On systematics and time space experience

 

In the spring of 2013, I had the opportunity to curate an exhibition in a local art space. A place with national prominence called Herman Teirlinckhuis, situated in the village of Beersel, close to Brussels. I curated the exhibition starting from the idea of revisiting  one or more aspects of the work made by artists from my peer group. The idea of looking back at my older works and filming them to introduce the aspect of time, was my inspiration for this exhibition concept.. I was interested in highlighting systematic actions (acting and re-acting) and doing so in a time and space experience that involved the works of my peers. I believed that a double look might reveal specific visual formal qualities that might otherwise remain undetected. I chose each of the seven artists because of particular sculptural qualities present in their work that have to do with systematics and with time-space experience. 

 

The following artists participated in the exhibition: Bernd Lohaus (DE), Valerie Mannaerts, Kasper Andreasson (DK) Jan Kempenaers, Kristien Daem, Aglaia Konrad (A), Ria Pacquée, Koenraad Dedobbeleer. During the preparatory talks with the artists and the heirs of Bernd Lohaus, it struck me that they all could appreciate the method of the double look. I had the feeling they were interested in showing work on the basis of a purely visual and associative experience, which had an inspiring effect on me and the group. 

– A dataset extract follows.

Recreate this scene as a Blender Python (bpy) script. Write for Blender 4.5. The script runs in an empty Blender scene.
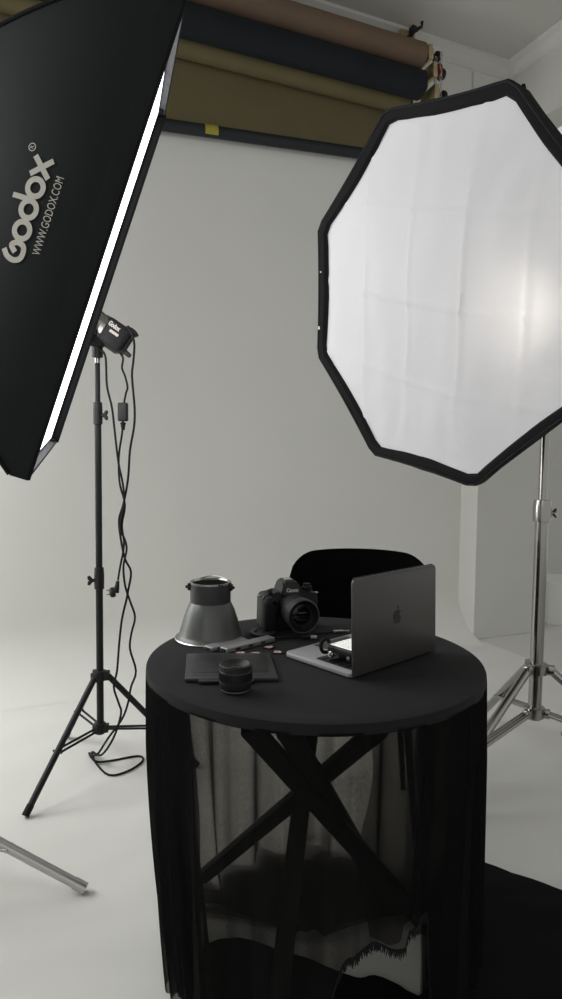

The show comprised about 35 works utilising different media, as well as several videos and books. All the works were mixed among each other and spread out over the different rooms such that the exhibition was read as a visual experience. The different works of the different artists seemed to reflect each other. The idea of the double look was not to present the work in didactic terms, but to open up and create visual and auditive associations related to systematic repetitive actions and specific time-space experiences.

 

On the practices of the the participating artists and their contributions

In the body of work by the German artist Bernd Lohaus (1940-2010), one can observe – in addition to his sculptures, installations and collages – a systematic approach to his drawings and gouache paintings of flowers. Seeing the immediacy of the process involved in making his flower paintings, one can understand his big wooden sculptures as the outcome of a similarly direct sculptural act.

 

In preparing for the exhibition, I had a conversation with Valerie Mannaerts regarding her drawings as some of them summarized different formal and spatial aspects of her previous exhibitions. Some of her drawings are used as images for the covers of her books, for posters and invitation cards. They are representations of her exhibitions, but often the scale, perspective and materiality of things are changed. We agreed to show a few real sculptures and some drawings, to highlight the representational aspects in the drawings compared to the real scale of the sculptures.

 

The Danish artist Kasper Andreasson is fascinated by old maps and makes graphic work with different printing techniques. His prints are made with the patience of a monk, with a persistent and systematic approach. For several years now he has collected tickets, printing try-outs, sketches, letters and so on, and each year he binds these documents in a big book. A similar systematic approach is also present in the way he reworks motifs from old maps in his prints.

 

In 2012, the Austrian artist Aglaia Konrad made a series of photos, a book and a small video of the Carrara marble caves in Italy. It was my intention to show how she represents the experience of the enormous scale of the site in three different ways.

 

The photographer Jan Kempenaares always looks at the landscape from a specific position. He showed an edition of a series of views on the particular material qualities of a small island in Ireland. He also showed two abstract silkscreen prints with dynamic circling movements. The photos and the prints seemed to pave the way for each other. 

 

I saw an exhibition of some large prints and a publication of some photos by Kristien Daem that she made of the empty rooms of a big apartment block. I became fascinated by the fact that she focuses so much on the materiality of things, while, at the same, her photos possess a strong graphical quality.

 

A sense of timing typifies the work of Ria Pacque. In her video work, she connects time and space and visualises a certain tension with the use of rhythm. I’m also interested in her fascination with objects and in the systematic way she collects, registers and exhibits objects.

 

The way Koenraad Dedobbeleer, some years ago, photographed all the self-made things in my house and made a publication out of it, proves his interest in the motivations of sculpture. We made a small table and two stools to go with the publication, based on the forms of my tracing drawings.

 

Dedobbeleer also repositioned the display cabinets in the Herman Teirlinckhuis for the the exhibition. A small publication shows this temporary repositioning alongside photos of the permanent arrangement.

 

One of the contributions I made to the show was a video in which I demonstrate formal and sound qualities of an older work from 1993 called Chair (brown lacquered). It’s an ordinary chair that has been cut up with a bandsaw into small blocks. The video consists of the repetition of the act of me placing a hand full of blocks on a plinth. The sound of the little falling blocks spread throughout the rooms.

 

Finally, I asked the Dutch artist Willem Oorebeek to write an introduction text to the exhibition. Within the idea of the double look in mind, he proposed a double reading of the introduction. First by me, and then by him.